NU Faculty Member is Expert on Celebrity Deaths

From Michael Jackson to Prince to Apple Founder, Steve Jobs—when celebrities die, the media goes to experts, like National University Sociology Professor, Jacque Lynn Foltyn.

Jacque Lynn Foltyn
National University Sociology Professor, Jacque Lynn Foltyn

A social theorist, Professor Foltyn has many areas of interest, including popular culture, fashion, religion, aging, and death. Her death studies specialize in representations of death in mass media, the public fascination with dead celebrities, forensics, the dead body, and disenfranchised grief.

Professor Foltyn’s perspectives on death as amusement in a death-denying culture have gained international attention and been used to train clergy and hospice workers. Journalists, bloggers, and other scholars frequently write about her work. Her scholarship has been honored by: the American Sociological Association, American Anthropology Association, and the Centre for Death and Society at the University of Bath, UK. On the day the pop superstar, Prince, died, CNN called our faculty member. “The singers that become the subjects of ‘mourn-a-thons’ are those who have been around for a while and are quite famous,” she said. “These are our ‘intimate strangers.’ We may have been following them for decades, grown up with them. When they die, we mourn as if we knew them, because they have been part of our lives.”

Professor Foltyn also appeared on and helped shape a CBS News 48 Hours special about the death of Michael Jackson, and has been interviewed several times by BBC. She will serve as a keynote speaker at the University of York, UK in September 2016 at its international Death and Culture Conference. The conference will focus on the impact of mortality on culture, and the ways in which death has shaped human behavior, as evidenced through thought, action, production, and expression.

Her 45-minute speech will link the public fascination with death to fashion imagery and trends like “Skull Style.” Since 2009, Foltyn has headed an international conference on fashion at Oxford University. She is Editor-in-Chief of the scholarly journal, Catwalk: The Journal of Fashion, Beauty, and Style, and has written several influential articles about the connection among death, fashion, and beauty.

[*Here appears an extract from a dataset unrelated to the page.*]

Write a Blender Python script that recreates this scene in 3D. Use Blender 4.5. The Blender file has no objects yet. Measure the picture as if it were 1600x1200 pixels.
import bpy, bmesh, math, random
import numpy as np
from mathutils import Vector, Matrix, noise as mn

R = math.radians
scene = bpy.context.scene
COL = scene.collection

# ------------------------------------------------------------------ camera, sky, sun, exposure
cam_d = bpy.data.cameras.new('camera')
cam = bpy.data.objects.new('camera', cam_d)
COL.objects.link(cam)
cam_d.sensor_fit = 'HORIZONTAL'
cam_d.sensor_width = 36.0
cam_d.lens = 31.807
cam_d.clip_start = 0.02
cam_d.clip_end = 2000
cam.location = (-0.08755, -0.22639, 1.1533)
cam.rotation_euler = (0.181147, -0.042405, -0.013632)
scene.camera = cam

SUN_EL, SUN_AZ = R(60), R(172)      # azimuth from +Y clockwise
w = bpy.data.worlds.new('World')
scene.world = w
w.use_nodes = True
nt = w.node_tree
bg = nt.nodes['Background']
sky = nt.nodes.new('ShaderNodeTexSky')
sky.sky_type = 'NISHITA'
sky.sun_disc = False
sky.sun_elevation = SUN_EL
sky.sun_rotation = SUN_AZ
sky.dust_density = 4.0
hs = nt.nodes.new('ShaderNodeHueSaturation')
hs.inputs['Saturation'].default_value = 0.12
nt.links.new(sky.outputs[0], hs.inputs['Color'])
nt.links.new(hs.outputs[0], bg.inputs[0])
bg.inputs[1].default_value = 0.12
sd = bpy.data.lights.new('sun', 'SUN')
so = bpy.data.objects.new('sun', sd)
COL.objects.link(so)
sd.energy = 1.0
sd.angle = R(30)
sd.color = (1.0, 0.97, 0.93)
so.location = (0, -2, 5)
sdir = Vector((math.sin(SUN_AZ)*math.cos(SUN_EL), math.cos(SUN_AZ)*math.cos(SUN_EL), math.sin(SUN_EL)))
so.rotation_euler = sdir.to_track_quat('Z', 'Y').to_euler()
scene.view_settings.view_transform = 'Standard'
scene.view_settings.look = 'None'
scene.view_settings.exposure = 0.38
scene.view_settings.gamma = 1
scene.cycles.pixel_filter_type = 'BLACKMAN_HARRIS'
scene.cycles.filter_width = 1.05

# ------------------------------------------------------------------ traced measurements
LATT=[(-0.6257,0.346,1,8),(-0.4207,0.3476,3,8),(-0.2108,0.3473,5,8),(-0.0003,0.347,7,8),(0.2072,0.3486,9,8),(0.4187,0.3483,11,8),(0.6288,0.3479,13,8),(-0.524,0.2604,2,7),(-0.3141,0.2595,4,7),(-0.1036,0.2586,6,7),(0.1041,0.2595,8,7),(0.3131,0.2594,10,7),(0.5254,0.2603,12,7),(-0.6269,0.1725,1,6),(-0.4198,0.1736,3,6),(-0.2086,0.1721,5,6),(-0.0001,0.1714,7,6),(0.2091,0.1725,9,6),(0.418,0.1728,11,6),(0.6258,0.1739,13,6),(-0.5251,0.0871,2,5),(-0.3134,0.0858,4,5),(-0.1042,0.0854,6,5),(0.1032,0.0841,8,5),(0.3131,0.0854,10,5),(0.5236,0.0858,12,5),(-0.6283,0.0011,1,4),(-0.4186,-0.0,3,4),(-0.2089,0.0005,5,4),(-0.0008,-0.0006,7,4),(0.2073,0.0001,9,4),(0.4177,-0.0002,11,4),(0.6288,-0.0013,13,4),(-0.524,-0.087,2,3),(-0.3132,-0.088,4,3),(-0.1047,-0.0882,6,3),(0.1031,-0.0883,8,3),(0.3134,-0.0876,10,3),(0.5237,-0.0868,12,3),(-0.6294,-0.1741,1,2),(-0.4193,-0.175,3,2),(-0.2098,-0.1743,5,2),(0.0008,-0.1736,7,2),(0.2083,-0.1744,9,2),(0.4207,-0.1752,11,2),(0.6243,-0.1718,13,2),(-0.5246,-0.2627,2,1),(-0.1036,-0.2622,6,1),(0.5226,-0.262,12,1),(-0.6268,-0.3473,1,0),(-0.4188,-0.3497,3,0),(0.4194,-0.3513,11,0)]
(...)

“Media have found me through my scholarship and other media interviews or articles about my research, and write to me at National University,” Professor Foltyn explained.  CNN, for example, read a follow-up article posted online from the CBS 48 Hours special she appeared in.

“They sent a film crew to my house and turned my living room into a studio,” she said. “CBS contacted me after noting BBC interviews and finding an article I published in 2008 on celebrity deaths in the scholarly journal Mortality. The Centre for Death and Society at University of Bath issued press releases and a podcast of my invited public lecture in 2006 that also generated interest in my work.” 

BBC discovered Professor Foltyn at a conference in the UK in 2005 and highlighted her scholarship as newsworthy, leading to coverage citing her name in close to 80 newspapers internationally.  Foltyn has been interviewed by: The New York Times, Chicago Tribune, and Sydney Morning Herald, among other newspapers; and numerous times by Allure and More magazines.  Professor Foltyn says that scholarly journals, such as Mortality, claim that some of her articles are among their most read.

The sociology professor noted that the “resurrected interest in death and the dead body reveal a paradoxical orientation toward the Grim Reaper.  “On the one hand, we entertain ourselves with gruesome imagery in video games, CSI styled shows, programs like The Walking Dead, and wear ‘Skull Style.’ On the other hand, we live in a modern secular society where death has receded from everyday life, people hold memorial services rather than funerals, and death is viewed as the ‘failure of a cure.’” 

She added that many Americans have never seen an actual corpse in person and are unclear about what happens after death. “Are we acknowledging death by bringing it out of the closet so macabrely, or are we attempting to master death because we fear it?” she asked.